Nous avions le sélectionneur national Jim Tibbets, ancien coach de l'équipe de France junior et assistant-coach de l'équipe des Flyers de Philadelphie. Il y a sept ou huit ans, j'avais d'ailleurs évolué le temps d'un stage de trois jours à Pralognan avec sa sélection des moins 18 ans, mais je n'avais pas été retenu. Il n'est plus ici, il est aujourd'hui revenu en France.

L'équipe des Bulls de Dundalk, où j'évolue, domine la ligue de bout en bout. En réalité, l'équipe veut intégrer la ligue élite britannique l'an prochain, elle a besoin de prouver à quel point elle peut le faire en écrasant ses adversaires.

Les joueurs dominants sont Robert Grochowicz, Milosz Labudda, Sebastian Wachowski (polonais), Vytautas Lukosevicius (membre de l'équipe nationale de Lituanie), mais surtout Eric Hogberg et Bill McKiernan, deux Américains d'un niveau énorme. Notre gardien suédois Christian Ajnesjö n'est vraiment pas mauvais.

- Quel est le meilleur joueur irlandais (de la sélection nationale) et comment situeriez-vous son niveau ?

Pour moi c'est Mark Morrisson, il joue avec les Giants de Belfast. Il a été le MVP des championnats du monde de division III. Il a le niveau élite française sans problème.

- Quel est l'environnement médiatique (public et presse) autour des matches ?

Il est assez présent. On joue devant une tribune remplie d'environ 800 à 1500 personnes selon les matchs. La télévision nationale est venue faire un reportage avec interview, etc. Un article est écrit sur les résultats du week-end avec compte-rendu dans un journal local.

Selon les matchs, également, nous sommes diffusés sur la chaîne nationale (mais il n'y a eu que notre premier match d'ouverture pour le moment).

- Quel est le rythme des matches et entraînements et comment vous organisez-vous par rapport à votre travail ?

Avec mon équipe, nous nous entraînons le mercredi et le dimanche soir de 21h30 à 22h30 ou 23h. La plupart des joueurs viennent de Dublin, on s'organise notamment pour le covoiturage et les matchs (16 dans la saison régulière + 4 dans les playoffs). On peut avoir des trous pendant deux semaines sans match et ensuite en aligner trois d'un coup (le week-end j'entends). Le club essaye de nous organiser des matchs amicaux ou de coupe (on part en novembre en Écosse jouer contre l'équipe écossaise des moins de 20 ans et les Solway Sharks de la Scottish League), et différent matches contre des universitaires américains ou canadiens qui font des tournées en Europe.

On monte en moyenne sur la glace trois fois par semaine.
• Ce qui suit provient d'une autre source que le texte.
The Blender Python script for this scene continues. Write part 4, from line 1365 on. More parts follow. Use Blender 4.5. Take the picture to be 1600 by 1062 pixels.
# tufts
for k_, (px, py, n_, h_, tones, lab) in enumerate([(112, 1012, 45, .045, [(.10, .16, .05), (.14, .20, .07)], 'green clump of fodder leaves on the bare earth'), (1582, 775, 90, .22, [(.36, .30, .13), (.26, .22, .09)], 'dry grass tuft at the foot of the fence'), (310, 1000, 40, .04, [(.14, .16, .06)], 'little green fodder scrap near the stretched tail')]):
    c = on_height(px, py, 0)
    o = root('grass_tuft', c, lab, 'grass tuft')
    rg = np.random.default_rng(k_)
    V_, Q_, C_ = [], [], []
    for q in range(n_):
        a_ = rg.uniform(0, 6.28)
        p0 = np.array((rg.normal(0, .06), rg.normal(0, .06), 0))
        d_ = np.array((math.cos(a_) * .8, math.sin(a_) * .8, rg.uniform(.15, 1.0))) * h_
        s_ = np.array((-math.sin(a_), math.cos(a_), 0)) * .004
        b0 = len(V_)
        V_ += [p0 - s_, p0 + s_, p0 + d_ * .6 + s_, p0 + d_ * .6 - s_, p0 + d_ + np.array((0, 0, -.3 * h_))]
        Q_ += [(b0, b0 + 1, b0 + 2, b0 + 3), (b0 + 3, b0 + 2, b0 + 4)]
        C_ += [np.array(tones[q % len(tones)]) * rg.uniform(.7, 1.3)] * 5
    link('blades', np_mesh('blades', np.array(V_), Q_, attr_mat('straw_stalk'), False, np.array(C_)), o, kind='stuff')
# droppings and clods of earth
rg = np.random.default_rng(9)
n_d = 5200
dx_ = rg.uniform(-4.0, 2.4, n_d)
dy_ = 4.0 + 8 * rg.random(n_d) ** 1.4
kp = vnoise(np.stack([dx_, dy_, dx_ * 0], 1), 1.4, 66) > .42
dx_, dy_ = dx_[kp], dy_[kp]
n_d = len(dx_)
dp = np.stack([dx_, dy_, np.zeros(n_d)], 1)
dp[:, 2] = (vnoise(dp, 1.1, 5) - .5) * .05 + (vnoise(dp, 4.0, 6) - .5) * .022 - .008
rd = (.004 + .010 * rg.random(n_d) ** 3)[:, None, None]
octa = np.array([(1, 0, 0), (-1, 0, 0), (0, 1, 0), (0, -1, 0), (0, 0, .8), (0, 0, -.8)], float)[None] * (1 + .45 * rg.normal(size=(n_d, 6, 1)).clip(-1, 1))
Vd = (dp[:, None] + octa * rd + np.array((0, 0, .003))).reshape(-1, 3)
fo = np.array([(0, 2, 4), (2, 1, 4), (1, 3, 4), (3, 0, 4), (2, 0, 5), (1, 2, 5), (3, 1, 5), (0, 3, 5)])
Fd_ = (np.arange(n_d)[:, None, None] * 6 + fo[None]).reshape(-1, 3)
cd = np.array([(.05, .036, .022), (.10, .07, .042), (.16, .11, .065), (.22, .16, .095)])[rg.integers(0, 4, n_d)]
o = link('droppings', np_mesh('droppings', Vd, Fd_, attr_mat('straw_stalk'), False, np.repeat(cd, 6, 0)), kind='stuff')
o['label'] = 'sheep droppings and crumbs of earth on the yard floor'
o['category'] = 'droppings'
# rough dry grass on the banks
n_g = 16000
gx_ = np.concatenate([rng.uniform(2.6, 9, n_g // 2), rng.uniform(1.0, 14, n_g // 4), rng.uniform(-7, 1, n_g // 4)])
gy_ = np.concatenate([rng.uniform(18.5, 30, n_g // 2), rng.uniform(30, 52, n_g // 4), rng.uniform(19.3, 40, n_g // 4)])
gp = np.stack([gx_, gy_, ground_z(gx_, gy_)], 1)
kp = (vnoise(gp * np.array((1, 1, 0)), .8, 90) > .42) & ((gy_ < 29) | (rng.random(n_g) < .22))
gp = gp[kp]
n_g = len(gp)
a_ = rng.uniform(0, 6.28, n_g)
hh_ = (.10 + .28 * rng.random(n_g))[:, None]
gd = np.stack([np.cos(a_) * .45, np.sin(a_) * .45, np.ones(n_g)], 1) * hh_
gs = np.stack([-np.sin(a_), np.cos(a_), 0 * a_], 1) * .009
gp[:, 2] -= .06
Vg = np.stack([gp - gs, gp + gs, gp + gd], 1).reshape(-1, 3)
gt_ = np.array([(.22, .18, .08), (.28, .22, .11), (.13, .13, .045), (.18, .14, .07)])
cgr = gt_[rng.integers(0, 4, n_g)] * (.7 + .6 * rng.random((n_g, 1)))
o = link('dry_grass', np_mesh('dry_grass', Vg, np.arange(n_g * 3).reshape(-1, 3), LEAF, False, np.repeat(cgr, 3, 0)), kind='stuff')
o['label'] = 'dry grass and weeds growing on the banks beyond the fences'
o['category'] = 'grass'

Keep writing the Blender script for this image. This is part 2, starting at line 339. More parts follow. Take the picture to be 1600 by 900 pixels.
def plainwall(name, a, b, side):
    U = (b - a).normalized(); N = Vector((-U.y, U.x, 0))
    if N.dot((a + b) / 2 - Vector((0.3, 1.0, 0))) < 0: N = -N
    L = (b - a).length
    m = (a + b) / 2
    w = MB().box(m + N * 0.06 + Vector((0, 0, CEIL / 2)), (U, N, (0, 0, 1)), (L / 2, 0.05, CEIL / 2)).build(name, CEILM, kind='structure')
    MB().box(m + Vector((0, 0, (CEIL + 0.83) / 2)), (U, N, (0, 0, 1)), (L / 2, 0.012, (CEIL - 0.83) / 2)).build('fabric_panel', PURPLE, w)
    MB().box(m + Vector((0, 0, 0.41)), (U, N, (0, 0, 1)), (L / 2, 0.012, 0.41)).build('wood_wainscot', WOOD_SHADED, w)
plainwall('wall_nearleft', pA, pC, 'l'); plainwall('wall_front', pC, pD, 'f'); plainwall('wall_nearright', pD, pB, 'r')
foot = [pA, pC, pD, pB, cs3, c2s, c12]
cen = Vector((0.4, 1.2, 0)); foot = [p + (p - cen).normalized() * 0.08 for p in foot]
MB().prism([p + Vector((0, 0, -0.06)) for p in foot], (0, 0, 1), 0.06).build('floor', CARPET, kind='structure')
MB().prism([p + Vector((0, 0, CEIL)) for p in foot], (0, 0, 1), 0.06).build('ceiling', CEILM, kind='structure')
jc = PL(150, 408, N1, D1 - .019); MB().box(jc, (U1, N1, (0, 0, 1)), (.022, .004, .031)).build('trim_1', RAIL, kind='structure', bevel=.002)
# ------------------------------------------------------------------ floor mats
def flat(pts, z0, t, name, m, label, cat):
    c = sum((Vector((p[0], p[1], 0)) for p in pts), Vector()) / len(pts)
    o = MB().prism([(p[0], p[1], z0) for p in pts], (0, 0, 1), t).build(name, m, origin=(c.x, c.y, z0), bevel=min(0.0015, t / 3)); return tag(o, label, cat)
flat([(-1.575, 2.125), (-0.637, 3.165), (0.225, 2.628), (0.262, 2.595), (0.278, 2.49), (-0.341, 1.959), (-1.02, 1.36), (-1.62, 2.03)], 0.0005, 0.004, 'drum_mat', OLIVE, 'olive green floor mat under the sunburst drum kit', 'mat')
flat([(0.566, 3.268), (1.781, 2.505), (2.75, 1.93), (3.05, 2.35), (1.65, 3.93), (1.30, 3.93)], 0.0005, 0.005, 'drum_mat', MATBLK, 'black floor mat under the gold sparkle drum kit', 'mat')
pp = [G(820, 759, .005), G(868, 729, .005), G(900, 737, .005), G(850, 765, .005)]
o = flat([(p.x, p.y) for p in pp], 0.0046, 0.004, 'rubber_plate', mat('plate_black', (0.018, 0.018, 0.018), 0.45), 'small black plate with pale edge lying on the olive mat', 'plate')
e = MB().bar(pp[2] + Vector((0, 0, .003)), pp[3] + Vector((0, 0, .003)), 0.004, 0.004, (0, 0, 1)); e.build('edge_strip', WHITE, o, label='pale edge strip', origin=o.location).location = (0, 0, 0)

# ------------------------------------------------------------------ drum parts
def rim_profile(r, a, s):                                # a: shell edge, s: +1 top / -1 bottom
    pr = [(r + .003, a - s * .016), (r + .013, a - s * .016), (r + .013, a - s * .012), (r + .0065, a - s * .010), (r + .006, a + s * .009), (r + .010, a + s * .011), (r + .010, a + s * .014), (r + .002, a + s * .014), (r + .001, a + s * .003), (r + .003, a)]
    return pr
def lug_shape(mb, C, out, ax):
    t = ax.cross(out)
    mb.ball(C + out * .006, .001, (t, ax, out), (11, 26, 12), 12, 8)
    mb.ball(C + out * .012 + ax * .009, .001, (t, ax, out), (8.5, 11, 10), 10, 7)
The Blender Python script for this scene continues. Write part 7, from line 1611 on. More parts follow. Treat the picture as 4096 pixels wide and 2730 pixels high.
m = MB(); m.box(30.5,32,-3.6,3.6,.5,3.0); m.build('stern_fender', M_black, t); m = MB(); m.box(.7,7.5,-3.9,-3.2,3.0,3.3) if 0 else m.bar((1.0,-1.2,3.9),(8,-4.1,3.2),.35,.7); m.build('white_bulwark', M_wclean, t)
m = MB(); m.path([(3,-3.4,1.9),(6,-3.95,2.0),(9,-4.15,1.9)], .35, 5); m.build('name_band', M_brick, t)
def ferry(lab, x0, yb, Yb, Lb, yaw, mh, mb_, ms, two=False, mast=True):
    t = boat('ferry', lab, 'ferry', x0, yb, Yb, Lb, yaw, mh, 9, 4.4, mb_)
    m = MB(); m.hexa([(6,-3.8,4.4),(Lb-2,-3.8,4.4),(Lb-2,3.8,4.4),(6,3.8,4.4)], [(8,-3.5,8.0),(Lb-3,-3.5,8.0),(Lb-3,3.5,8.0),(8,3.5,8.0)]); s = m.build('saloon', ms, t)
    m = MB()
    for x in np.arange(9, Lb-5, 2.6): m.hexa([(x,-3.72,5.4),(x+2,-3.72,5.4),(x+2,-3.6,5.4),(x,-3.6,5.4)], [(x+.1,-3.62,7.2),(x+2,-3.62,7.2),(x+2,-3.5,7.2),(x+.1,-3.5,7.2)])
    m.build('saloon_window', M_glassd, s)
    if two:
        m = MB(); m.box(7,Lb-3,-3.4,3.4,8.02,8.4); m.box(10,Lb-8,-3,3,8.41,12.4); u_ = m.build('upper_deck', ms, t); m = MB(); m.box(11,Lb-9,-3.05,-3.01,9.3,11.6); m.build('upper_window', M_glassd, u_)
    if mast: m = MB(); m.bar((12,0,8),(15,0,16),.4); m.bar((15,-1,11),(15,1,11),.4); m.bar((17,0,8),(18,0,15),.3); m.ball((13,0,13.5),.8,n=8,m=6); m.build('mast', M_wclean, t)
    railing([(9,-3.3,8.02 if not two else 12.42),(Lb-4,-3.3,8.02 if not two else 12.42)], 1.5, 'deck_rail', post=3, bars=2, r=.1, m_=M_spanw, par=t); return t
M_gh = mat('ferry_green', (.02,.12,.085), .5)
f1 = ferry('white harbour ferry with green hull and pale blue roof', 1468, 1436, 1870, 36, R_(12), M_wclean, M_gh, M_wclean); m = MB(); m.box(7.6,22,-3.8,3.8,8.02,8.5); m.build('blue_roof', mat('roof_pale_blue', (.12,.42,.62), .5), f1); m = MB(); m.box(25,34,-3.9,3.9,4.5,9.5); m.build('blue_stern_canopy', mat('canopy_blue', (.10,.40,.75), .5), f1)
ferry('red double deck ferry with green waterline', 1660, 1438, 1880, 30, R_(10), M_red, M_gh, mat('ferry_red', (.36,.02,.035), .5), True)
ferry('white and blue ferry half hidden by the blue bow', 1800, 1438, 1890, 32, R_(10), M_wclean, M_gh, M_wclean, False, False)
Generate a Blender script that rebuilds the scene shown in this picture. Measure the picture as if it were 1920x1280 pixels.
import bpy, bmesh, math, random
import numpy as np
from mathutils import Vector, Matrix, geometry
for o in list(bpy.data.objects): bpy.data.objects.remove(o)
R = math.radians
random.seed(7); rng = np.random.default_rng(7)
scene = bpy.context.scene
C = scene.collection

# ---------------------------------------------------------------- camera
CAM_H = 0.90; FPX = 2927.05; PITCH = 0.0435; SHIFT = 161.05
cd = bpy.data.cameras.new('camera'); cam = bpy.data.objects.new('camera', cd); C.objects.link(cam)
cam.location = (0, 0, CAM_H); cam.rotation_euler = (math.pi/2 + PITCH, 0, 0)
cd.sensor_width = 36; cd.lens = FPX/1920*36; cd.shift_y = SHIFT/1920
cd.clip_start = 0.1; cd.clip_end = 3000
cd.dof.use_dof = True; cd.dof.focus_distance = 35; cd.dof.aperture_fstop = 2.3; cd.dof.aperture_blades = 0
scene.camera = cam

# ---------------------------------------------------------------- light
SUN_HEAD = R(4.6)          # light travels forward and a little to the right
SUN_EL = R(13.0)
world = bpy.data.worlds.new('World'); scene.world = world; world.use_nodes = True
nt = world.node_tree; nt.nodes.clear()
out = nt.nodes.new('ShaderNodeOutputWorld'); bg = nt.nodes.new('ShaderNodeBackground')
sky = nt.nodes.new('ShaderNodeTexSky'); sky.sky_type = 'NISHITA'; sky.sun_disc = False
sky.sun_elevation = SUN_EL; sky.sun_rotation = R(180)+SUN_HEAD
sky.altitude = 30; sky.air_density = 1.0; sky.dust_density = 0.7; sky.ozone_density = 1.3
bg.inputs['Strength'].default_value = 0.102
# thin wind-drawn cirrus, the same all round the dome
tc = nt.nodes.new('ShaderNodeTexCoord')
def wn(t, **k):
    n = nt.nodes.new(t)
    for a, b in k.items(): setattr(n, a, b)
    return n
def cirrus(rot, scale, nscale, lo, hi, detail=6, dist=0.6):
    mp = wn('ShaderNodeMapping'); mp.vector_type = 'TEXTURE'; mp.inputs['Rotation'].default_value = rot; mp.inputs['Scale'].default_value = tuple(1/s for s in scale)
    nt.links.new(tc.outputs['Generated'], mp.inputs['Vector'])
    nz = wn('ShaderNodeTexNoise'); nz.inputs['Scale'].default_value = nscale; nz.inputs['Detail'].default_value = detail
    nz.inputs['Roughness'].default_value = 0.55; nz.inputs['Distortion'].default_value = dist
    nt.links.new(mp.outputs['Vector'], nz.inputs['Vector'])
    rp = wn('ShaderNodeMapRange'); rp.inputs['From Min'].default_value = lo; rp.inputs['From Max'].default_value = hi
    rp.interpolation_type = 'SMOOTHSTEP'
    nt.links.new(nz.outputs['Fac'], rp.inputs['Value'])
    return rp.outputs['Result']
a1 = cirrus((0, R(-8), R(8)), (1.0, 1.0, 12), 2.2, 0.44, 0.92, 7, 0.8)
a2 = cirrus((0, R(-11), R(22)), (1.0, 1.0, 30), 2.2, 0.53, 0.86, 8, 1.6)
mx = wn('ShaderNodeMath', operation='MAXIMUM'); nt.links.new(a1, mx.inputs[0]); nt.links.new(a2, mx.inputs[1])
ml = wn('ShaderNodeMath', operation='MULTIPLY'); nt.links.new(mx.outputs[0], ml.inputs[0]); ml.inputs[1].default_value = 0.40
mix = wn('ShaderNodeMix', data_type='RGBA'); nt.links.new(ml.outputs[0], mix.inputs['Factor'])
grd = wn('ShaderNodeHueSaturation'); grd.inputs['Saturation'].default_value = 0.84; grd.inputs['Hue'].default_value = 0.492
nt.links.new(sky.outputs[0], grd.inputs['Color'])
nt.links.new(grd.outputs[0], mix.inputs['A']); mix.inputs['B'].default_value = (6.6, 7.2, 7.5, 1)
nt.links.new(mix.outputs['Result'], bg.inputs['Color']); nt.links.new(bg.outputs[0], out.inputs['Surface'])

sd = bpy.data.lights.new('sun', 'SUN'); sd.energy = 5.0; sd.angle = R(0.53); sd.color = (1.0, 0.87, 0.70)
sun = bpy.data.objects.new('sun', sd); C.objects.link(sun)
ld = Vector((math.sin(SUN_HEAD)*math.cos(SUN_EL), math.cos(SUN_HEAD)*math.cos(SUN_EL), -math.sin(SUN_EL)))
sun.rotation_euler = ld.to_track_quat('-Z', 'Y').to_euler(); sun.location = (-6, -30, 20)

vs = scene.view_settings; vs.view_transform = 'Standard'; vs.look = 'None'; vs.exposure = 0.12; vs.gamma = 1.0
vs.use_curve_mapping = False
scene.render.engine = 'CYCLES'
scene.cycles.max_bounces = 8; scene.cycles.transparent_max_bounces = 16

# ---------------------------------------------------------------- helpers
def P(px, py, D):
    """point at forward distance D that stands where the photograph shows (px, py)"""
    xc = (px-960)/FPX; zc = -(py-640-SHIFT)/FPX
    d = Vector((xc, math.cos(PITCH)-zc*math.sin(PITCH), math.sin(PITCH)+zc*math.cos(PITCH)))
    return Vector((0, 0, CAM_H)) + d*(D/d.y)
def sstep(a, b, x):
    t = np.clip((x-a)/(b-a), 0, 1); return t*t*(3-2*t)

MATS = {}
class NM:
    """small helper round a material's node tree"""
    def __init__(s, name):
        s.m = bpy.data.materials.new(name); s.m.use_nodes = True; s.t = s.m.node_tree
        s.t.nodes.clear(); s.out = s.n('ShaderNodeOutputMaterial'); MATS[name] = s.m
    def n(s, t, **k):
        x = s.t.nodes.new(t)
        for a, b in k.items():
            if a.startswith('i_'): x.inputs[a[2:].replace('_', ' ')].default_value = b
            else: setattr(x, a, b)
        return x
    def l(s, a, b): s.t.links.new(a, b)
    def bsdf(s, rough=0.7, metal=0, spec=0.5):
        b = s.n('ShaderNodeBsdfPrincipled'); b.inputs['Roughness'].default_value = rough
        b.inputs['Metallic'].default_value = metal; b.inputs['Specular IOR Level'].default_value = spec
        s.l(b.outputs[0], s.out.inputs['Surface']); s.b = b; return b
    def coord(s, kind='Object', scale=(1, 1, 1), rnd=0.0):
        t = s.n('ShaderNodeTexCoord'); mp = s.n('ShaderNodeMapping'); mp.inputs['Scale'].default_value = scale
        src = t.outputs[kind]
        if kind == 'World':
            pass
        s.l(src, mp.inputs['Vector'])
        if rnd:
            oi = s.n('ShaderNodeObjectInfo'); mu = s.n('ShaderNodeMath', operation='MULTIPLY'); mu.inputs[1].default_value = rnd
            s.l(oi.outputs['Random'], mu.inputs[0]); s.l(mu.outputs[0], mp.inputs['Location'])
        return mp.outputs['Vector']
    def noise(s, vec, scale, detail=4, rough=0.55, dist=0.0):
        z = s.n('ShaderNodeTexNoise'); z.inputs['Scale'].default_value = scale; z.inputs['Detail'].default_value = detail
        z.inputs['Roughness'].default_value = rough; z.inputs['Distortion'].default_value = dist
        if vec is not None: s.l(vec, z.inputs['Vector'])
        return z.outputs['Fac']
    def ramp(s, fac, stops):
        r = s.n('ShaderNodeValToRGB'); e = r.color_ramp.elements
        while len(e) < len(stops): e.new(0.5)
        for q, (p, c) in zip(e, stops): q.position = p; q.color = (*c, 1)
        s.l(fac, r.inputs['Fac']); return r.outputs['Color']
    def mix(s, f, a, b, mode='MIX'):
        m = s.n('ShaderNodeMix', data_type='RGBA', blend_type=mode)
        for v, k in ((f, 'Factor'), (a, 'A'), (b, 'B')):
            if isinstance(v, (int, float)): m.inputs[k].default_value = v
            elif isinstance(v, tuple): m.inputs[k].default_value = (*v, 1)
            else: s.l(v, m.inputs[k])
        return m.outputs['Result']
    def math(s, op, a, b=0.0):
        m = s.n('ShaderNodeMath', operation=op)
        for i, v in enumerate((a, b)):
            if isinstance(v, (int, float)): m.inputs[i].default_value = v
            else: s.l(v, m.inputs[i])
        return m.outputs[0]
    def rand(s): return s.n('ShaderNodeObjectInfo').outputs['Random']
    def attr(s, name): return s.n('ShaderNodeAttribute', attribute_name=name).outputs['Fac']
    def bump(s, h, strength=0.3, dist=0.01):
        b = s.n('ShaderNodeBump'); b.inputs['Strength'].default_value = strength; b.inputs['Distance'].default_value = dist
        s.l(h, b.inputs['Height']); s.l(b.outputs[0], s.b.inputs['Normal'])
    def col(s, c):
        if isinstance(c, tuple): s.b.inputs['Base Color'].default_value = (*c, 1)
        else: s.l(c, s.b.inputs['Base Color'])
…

Étant donné que les entraînements sont tard le soir, ça permet à beaucoup de venir, malheureusement pas tous, car certains font des horaires tardifs, et puis il y a la fatigue (la patinoire est à 45 minutes de Dublin) et le coût également.

Il se peut que nous ayons à nous libérer plus tôt du travail ou prendre un jour de congé (voyage en Écosse par exemple).